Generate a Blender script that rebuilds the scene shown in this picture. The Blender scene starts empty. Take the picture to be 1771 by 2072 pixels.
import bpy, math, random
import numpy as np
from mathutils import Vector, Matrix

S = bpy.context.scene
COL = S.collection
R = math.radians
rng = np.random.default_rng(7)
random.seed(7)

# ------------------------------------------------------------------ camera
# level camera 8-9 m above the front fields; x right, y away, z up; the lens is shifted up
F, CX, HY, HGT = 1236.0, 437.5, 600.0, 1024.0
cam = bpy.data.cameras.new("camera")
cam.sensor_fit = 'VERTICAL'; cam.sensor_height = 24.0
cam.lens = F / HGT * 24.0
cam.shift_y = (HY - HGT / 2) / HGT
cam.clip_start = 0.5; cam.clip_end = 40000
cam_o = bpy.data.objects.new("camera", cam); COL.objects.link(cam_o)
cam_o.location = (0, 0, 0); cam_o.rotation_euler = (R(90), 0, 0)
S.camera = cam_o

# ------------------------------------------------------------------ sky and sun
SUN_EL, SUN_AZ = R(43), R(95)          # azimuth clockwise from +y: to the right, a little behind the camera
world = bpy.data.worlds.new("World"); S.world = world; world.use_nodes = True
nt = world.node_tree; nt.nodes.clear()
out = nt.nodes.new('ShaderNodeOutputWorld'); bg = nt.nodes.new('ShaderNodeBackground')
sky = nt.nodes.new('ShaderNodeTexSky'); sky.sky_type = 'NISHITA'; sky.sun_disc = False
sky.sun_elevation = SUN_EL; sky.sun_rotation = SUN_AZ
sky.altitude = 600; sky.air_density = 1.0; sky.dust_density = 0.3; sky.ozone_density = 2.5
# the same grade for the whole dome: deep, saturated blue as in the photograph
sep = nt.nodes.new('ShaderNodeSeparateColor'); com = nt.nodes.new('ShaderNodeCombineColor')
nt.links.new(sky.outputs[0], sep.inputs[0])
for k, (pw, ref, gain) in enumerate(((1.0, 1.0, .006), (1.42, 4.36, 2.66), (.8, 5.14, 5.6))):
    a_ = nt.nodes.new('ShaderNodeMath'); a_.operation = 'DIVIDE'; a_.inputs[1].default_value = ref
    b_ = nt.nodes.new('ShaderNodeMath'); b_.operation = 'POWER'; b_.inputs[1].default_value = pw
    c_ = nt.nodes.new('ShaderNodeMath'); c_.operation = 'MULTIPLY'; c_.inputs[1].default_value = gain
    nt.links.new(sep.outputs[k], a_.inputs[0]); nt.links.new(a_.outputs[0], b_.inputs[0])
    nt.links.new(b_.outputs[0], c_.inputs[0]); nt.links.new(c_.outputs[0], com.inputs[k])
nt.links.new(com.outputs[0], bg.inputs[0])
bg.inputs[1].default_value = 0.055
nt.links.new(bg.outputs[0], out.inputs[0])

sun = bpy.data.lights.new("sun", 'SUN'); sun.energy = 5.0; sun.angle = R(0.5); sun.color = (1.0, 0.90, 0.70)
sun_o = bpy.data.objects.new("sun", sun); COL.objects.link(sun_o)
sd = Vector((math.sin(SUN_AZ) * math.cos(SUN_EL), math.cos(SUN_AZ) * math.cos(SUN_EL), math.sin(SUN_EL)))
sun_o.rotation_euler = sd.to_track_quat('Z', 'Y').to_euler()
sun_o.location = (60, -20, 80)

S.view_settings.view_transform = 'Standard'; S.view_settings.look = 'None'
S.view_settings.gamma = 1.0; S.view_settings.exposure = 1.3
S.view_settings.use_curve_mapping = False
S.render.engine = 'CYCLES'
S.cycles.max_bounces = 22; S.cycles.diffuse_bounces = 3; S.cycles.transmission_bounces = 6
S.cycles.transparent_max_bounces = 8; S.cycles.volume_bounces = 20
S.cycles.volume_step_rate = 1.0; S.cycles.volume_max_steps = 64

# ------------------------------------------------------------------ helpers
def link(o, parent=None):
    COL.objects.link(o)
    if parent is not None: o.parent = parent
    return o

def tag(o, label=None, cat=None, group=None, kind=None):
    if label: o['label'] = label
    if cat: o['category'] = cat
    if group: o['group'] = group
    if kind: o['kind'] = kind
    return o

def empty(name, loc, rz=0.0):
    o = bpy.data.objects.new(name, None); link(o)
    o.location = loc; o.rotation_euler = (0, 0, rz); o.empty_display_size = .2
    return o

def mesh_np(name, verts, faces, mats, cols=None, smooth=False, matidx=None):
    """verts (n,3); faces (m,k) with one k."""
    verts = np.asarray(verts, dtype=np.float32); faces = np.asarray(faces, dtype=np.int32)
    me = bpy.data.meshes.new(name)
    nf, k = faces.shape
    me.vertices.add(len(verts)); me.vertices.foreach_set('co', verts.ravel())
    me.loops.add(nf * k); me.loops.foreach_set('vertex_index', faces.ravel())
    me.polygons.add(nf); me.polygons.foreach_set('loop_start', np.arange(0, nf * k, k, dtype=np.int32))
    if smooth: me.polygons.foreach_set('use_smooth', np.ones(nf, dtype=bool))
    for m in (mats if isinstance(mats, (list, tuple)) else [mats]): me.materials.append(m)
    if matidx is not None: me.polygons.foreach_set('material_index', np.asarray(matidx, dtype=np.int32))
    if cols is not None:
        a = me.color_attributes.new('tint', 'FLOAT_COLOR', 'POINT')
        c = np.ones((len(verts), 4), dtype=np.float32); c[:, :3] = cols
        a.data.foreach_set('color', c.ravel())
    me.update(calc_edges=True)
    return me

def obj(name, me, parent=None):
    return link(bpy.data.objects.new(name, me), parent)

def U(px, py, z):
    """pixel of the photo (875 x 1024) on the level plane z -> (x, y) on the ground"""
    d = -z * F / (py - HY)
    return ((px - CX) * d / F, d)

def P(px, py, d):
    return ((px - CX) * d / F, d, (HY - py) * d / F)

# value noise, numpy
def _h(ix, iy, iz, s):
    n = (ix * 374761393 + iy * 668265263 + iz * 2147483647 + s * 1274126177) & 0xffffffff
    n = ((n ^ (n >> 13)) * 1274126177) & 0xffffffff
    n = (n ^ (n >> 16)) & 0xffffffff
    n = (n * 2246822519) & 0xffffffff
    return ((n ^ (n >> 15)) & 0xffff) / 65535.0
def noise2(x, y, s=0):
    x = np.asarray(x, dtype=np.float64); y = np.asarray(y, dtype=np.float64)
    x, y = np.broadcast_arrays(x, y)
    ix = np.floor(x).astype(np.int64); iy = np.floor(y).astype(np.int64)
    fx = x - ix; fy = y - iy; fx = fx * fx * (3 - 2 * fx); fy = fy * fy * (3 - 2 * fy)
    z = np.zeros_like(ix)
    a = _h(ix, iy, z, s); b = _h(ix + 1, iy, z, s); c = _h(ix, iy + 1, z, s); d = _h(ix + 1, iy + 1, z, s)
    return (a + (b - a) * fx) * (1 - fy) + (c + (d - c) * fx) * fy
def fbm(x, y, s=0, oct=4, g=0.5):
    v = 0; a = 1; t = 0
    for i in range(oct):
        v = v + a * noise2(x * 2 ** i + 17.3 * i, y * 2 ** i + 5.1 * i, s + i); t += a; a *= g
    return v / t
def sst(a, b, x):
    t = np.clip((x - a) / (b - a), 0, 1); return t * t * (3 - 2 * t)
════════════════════
**INSTRUCTIONS TO FOLLOW**
Count how many lines above include the word "scene" and answer with that figure only.

**EXERCISE RESPONSE**
2